### Data section:
* START *
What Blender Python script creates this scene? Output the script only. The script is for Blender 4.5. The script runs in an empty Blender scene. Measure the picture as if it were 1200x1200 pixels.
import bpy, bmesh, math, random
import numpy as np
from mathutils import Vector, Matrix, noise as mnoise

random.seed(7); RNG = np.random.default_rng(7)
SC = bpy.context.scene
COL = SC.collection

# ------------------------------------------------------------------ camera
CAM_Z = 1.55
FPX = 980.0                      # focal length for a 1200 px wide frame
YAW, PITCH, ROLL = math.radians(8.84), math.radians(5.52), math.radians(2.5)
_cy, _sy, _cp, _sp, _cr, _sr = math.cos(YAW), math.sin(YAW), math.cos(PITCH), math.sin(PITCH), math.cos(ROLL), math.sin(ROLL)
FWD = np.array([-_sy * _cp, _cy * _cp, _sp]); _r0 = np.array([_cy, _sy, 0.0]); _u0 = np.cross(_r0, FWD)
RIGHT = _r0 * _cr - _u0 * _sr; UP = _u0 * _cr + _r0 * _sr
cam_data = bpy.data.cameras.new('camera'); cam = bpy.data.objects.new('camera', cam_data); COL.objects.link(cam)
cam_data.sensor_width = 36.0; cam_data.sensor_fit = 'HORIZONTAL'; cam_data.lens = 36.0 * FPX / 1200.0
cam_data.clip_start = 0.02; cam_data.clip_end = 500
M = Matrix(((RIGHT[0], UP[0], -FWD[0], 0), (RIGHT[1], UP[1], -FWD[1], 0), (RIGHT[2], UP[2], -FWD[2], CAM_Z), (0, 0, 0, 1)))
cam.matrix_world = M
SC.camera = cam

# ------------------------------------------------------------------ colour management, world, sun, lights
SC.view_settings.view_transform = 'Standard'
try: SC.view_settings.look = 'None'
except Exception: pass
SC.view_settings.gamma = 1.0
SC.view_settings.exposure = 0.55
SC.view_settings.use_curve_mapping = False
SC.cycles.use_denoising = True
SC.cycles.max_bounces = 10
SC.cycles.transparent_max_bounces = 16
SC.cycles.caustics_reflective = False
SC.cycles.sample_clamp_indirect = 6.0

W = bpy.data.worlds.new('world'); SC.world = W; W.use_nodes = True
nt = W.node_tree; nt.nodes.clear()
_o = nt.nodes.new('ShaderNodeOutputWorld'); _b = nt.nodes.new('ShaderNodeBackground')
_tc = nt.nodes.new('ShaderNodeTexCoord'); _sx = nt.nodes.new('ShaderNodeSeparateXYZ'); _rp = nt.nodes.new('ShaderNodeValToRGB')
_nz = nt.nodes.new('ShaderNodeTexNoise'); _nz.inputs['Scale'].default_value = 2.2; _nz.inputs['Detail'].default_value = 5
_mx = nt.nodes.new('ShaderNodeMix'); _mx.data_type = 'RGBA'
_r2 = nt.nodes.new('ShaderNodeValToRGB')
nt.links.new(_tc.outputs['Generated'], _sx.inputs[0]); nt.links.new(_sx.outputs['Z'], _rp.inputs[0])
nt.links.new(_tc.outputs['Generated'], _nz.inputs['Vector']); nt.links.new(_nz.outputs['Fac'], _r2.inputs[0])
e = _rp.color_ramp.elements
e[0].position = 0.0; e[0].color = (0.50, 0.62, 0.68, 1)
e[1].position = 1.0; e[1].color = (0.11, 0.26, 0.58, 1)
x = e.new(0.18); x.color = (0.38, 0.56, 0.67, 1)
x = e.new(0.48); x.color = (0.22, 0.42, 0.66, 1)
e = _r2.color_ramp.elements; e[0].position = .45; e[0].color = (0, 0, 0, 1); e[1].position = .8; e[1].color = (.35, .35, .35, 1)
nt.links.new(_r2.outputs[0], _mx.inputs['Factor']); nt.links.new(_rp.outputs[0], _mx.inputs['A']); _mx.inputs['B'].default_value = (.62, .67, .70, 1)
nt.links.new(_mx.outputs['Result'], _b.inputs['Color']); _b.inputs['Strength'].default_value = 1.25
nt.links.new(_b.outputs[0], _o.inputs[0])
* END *
### Exercise objective:
How many lines of the listing above include the word "scene"? State the number and nothing else.

### Exercise answer:
2